In 2019, Herndon released PROTO, a collaboration with an AI created by Herndon and her regular group of collaborators, including her partner Mat Dryhurst. They called it Spawn and they saw it as an “AI child that we were training with farm-to-table data,” Herndon says. “We were thinking, ‘What would we want to feed our baby?’” Herndon and her crew then started using the verb spawning “to describe the ability to generate media based on a training set.” Now Spawning is an organization focused on creating a “consent layer” for training data. It’s behind, which seductively lets you search billions of images to see if your data has been used in AI art models. 

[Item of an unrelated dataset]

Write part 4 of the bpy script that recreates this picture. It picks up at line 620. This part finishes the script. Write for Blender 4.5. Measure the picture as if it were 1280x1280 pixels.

“There’s this idea that ‘all open-source everything’ is good,” Herndon says. “That’s more complicated when you can create infinite generative work in someone else’s likeness. We have to make sure that there’s not an insane power imbalance where whoever has the the strongest computer can dominate everything.” 

From her experiences communicating and collaborating with AI companies like Stability and LAION, Herndon has come away optimistic. “It’s often pitted as if it’s us versus”—she whispers—“these evil companies.” But, Herndon believes, “they want this problem to be solved. They want to have consensual training sets. It’s just a very difficult thing when there’s no way to opt in or out. That’s why we’re focusing on tools for artists to be able to consensually participate in this ecosystem.” 

For Herndon, Holly+ is a great way to “hammer home how personal it can be” to have yourself used in a training set. “The only IP that I really feel comfortable playing around with to that degree is my own.”

It’s interesting to contrast the DIY AI Holly+ with something like FN Meka, a virtual musician created by the major label Capitol Music Group and billed as an AI rapper. At its height, according to the BBC, FN Meka garnered “more than 500,000 monthly Spotify subscribers and more than 1 billion views on its TikTok account.” 

As FN Meka became more prominent, a backlash grew. The group Industry Blackout, which pushes for reforms in the music industry, wrote an open letter calling FN Meka an “amalgamation of gross stereotypes, appropriative mannerisms that derive from Black artists, complete with slurs infused in lyrics.” They added, “While we applaud innovation that connects listeners to music and enhances the experience,” the FN Meka project was “a direct insult to the Black community and our culture.” 

This summer Capitol canceled FN Meka and wrote a statement offering its “deepest apologies to the Black community for our insensitivity.” In an op-ed for Variety, Industry Blackout made it clear that the FN Meka debacle, while strange, wasn’t actually anything new: “At some point, every person who works in the music industry has to grapple with the fact that it’s not-all-that-distant past is rooted in racism and financial exploitation.” 

Which underlines Herndon’s point. It’s artists, not companies, that should be dictating the future use of AI in music. But as much as Herndon hopes Holly+ encourages musicians to learn how to best maneuver through the coming future, she ultimately sees it as an ambitious creative project. “I love digital processing. I love vocal processing,” she says. “And for me, it’s a total dream come true to have this, like, weird disembodied voice that I can have do insane vocal gymnastics that I would never be able to do.”

Or that someone else can utilize it, in whatever way they choose—with her blessing, of course. It’s all so mind-blowing to Herndon. “Someone can, like, literally be you,” she says. “If you want them to be.”